Der lange Schatten eines politischen Vermächtnisses

Auch wenn Kanada in den letzten acht Jahren nur noch halbherzig für die Schutzverantwortung eingetreten ist, haben sich etliche zivilgesellschaftliche Verbünde, Think Tanks und Nichtregierungsorganisationen aus aller Welt, allen voran das Global Centre for the Responsibility to Protect und die International Coalition for the Responsibility to Protect, seither der R2P verschrieben. Inzwischen hat der internationale Freundeskreis der Schutzverantwortung 44 Mitglieder [3], und 49 Staaten haben einen Focal Point aus den Regierungsrängen ernannt (Kanada ist dem Aufruf bis dato nicht gefolgt). Trotz der Rückschläge in Libyen und Syrien wird inzwischen lediglich um die Auslegung und Umsetzung der Schutzverantwortung gerungen. Das Prinzip selbst wird von der überwältigenden Mehrheit der Staatengemeinschaft aber nicht mehr in Frage gestellt. Dieser Fortschritt, trotz all seiner Unvollkommenheit, wird auf Ewig mit Kanadas Blütezeit als Vorreiter internationaler humanitärer Initiativen verknüpft sein. Dieses Vermächtnis konnte auch Stephen Harper in seinen acht Jahren als Regierungschef nicht widerrufen.

 

Fußnoten:

[1] Der liberale Internationalismus ist eine stark normativ geprägte Schule der Internationalen Beziehungen, die an den grundlegenden Werten der Freiheit, Selbstbestimmung, Wohlstand und Frieden orientiert ist. Die Weltanschauung basiert auf der Annahme, dass Staaten nicht (mehr) die wichtigsten Akteure in den internationalen Beziehungen sind. Vielmehr bezieht sich die Schule auf die Pluralität entscheidender Akteure im internationalen System, zu denen gesellschaftliche Gruppen, transnationale Konzerne und internationale Organisationen gehören.

[2] Das Konzept der „menschlichen Sicherheit“ hebt sich vom traditionellen außenpolitischen Fokus auf Nationalstaaten ab, indem es sich vornehmlich auf die Sicherheit und Rechte von Individuen bezieht. Das Konzept wird oft mit dem Internationalen Strafgerichtshof (ICC), der Schutzverantwortung und internationalen Initiativen zur Bekämpfung von Kindersoldaten, Landminen und Kleinwaffen in Verbindung gebracht.

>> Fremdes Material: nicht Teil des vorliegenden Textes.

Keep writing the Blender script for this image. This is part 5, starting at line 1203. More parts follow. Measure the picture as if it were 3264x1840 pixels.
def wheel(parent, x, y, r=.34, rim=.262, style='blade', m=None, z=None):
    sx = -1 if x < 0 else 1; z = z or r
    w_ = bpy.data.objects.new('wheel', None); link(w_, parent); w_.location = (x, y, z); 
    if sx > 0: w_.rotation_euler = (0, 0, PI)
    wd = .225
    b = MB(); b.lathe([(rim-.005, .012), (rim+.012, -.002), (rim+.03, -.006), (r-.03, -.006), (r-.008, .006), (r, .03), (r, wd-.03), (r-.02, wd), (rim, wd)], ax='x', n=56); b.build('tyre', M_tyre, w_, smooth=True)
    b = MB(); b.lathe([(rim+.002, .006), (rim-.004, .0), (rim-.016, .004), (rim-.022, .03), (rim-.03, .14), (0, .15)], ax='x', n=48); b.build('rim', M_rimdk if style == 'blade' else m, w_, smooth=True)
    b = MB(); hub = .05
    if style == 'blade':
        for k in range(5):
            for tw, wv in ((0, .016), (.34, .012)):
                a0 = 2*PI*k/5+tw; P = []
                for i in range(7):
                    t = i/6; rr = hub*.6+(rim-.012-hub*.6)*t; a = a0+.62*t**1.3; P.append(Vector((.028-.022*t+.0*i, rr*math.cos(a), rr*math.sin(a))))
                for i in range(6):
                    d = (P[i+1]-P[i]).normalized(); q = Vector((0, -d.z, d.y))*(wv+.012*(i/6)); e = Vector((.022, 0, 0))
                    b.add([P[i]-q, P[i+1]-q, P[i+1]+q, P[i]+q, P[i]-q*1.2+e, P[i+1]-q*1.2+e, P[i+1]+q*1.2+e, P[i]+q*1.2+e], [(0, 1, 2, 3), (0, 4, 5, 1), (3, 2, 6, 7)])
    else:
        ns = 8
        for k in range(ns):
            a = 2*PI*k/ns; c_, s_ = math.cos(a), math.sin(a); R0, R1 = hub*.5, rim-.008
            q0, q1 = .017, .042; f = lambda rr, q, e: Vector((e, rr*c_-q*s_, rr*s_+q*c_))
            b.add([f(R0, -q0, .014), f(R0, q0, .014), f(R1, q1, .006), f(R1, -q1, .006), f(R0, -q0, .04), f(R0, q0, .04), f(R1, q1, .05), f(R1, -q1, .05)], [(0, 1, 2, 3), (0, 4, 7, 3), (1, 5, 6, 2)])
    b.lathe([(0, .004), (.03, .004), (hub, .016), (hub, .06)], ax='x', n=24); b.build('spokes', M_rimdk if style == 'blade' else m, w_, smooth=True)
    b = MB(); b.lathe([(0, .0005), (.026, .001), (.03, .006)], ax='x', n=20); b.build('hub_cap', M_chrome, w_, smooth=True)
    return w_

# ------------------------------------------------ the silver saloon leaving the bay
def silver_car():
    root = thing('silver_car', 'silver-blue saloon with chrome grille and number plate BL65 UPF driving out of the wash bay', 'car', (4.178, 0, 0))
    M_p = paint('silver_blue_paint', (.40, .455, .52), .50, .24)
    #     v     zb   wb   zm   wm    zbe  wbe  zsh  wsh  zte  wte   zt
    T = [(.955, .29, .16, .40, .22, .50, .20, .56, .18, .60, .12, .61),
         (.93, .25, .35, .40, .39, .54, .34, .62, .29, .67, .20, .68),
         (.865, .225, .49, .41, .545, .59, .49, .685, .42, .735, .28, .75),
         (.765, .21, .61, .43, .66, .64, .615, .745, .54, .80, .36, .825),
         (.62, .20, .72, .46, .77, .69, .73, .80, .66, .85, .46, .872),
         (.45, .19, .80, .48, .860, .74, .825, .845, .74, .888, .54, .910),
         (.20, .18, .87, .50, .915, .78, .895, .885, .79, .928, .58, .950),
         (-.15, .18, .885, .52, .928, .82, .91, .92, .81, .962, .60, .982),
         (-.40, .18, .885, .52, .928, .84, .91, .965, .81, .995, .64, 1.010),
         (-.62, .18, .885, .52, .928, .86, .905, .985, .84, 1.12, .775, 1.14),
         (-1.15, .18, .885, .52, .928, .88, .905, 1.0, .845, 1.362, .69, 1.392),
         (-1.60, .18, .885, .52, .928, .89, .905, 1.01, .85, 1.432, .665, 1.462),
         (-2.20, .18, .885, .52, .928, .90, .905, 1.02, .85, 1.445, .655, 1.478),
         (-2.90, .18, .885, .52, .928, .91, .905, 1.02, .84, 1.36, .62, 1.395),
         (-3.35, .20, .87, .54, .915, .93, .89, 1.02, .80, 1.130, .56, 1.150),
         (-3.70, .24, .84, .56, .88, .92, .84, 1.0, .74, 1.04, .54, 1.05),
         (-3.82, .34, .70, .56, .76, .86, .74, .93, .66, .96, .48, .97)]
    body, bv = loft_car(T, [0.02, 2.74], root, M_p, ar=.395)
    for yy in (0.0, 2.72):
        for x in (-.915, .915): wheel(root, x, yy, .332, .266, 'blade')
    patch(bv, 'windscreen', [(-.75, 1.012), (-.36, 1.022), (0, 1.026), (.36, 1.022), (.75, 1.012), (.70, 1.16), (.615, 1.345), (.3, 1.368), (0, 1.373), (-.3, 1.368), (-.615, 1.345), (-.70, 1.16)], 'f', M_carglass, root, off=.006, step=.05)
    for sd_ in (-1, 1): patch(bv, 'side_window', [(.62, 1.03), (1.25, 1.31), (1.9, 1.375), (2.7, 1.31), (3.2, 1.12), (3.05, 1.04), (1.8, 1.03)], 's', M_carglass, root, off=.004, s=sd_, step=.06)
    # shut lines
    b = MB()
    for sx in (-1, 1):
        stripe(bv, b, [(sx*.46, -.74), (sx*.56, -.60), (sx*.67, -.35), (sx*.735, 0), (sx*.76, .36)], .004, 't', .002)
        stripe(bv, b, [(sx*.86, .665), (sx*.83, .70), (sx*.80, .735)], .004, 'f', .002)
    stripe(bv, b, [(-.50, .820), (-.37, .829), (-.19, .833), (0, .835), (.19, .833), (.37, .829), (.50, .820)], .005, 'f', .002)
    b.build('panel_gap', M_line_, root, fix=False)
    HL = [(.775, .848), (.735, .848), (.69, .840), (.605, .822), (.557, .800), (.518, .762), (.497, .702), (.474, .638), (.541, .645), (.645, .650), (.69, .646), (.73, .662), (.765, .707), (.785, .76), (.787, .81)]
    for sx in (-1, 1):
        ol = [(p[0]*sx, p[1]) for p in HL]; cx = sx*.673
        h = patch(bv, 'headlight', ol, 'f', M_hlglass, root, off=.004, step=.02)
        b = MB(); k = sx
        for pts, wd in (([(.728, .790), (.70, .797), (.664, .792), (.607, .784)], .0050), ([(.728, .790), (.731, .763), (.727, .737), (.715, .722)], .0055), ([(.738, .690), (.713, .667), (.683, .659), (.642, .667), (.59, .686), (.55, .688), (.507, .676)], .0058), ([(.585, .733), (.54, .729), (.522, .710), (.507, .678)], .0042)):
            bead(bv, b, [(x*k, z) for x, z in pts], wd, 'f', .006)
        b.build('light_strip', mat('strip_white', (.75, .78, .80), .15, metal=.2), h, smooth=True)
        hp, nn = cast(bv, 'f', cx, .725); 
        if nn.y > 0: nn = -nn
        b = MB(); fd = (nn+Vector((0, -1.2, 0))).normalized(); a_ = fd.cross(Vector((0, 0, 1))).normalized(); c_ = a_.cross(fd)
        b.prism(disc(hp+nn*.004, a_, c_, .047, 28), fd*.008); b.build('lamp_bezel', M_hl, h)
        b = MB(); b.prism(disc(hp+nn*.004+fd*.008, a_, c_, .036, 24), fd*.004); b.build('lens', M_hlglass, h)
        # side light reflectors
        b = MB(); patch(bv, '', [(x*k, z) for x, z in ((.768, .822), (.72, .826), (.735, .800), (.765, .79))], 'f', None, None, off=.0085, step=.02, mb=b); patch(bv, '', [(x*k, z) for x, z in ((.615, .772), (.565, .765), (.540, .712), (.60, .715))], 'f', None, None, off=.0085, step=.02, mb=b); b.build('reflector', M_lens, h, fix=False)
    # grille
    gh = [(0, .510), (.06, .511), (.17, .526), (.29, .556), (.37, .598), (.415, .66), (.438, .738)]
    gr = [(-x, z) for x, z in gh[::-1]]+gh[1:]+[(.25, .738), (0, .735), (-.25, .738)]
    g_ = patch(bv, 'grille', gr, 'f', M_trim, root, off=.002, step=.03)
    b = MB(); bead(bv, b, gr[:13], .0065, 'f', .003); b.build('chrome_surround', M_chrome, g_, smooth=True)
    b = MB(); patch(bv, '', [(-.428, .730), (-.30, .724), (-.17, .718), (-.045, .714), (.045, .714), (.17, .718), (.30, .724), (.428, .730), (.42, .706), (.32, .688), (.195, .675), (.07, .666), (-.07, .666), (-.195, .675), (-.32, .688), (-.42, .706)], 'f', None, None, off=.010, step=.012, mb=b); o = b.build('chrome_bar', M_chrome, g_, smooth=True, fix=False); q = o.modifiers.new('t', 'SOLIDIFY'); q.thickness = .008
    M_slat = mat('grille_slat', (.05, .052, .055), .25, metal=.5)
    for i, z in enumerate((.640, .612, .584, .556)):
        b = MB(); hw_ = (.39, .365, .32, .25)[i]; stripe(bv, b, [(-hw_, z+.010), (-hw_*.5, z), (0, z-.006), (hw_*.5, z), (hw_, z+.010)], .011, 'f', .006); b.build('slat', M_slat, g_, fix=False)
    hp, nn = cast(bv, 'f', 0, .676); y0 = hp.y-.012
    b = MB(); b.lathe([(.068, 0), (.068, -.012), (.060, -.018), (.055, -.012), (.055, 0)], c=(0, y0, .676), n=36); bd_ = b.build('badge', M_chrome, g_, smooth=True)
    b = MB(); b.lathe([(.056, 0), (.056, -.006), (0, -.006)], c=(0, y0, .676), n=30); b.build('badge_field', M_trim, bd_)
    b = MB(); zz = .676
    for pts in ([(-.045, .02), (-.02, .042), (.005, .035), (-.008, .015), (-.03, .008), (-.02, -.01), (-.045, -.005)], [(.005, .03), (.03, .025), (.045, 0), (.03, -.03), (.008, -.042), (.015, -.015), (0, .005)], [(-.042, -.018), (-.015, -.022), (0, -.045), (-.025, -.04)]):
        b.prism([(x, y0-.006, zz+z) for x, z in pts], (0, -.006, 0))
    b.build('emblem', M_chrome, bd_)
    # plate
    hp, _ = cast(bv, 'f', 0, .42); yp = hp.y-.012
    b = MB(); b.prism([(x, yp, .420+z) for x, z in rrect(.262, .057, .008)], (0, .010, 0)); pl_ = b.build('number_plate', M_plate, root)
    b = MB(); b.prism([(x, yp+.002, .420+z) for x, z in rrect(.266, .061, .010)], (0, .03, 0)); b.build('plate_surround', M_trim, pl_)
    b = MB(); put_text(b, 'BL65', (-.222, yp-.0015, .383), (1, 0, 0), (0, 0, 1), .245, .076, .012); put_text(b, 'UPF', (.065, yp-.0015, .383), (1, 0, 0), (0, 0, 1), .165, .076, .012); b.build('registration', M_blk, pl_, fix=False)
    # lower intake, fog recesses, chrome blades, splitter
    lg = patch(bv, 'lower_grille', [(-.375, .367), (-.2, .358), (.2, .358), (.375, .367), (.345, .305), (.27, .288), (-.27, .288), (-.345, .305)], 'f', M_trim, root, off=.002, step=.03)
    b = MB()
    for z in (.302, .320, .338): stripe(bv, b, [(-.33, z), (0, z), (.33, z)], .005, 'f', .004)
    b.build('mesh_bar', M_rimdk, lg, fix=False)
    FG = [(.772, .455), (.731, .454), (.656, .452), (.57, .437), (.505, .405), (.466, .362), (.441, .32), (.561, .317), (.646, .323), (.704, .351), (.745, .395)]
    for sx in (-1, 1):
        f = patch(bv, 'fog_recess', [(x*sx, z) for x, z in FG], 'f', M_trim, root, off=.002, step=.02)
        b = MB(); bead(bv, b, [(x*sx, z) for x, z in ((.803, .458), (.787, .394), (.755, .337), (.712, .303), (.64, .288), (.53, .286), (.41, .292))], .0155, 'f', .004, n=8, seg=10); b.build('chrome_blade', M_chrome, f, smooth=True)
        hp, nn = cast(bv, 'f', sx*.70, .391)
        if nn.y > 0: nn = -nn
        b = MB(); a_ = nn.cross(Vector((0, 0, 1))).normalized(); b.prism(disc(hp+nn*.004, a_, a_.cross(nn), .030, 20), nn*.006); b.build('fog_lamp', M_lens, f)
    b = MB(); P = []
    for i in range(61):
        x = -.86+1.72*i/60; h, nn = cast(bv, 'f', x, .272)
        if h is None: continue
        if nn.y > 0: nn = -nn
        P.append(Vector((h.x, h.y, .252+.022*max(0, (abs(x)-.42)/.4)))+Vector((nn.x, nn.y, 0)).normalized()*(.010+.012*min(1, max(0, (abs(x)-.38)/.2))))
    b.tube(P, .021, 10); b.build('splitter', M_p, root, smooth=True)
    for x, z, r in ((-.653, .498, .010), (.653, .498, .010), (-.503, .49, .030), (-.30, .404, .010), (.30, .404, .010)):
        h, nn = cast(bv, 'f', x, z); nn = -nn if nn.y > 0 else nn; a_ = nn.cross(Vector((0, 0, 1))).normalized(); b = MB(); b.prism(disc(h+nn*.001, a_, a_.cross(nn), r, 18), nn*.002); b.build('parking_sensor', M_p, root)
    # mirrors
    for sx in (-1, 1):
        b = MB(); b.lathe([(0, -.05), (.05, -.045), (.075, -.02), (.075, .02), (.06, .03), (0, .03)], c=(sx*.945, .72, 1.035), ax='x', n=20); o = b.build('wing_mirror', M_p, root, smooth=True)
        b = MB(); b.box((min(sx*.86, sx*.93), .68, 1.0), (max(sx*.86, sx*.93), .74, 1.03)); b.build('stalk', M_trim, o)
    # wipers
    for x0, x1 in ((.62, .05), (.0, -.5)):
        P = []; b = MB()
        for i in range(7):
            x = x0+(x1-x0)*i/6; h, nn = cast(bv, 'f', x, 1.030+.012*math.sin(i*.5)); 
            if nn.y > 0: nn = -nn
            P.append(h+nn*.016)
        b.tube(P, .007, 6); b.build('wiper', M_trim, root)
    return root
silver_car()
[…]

[3] Die internationale “Group of Friends of the Responsibility to Protect” wird momentan von den Niederlanden und Ruanda geleitet. Zu ihren Mitglieder gehören: Argentinien, Australien, Bangladesch, Belgien, Botswana, Kanada, Chile, Costa Rica, Elfenbeinkueste, Tschechische Republik, Dänemark, Europäische Union, Finnland, Frankreich, Deutschland, Ghana, Guatemala, Ungarn, Italien, Liberia, Liechtenstein, Luxemburg, Mali, Mexiko, Marokko, Mozambique, Neu Seeland, Nigeria, Norwegen, Panama, Suedkorea, Senegal, Sierra Leone, Singapur, Slowakei, Slowenien, Süd Sudan, Schweden, Schweiz, Tansania, Großbritannien, die Vereinigten Staaten und Uruguay.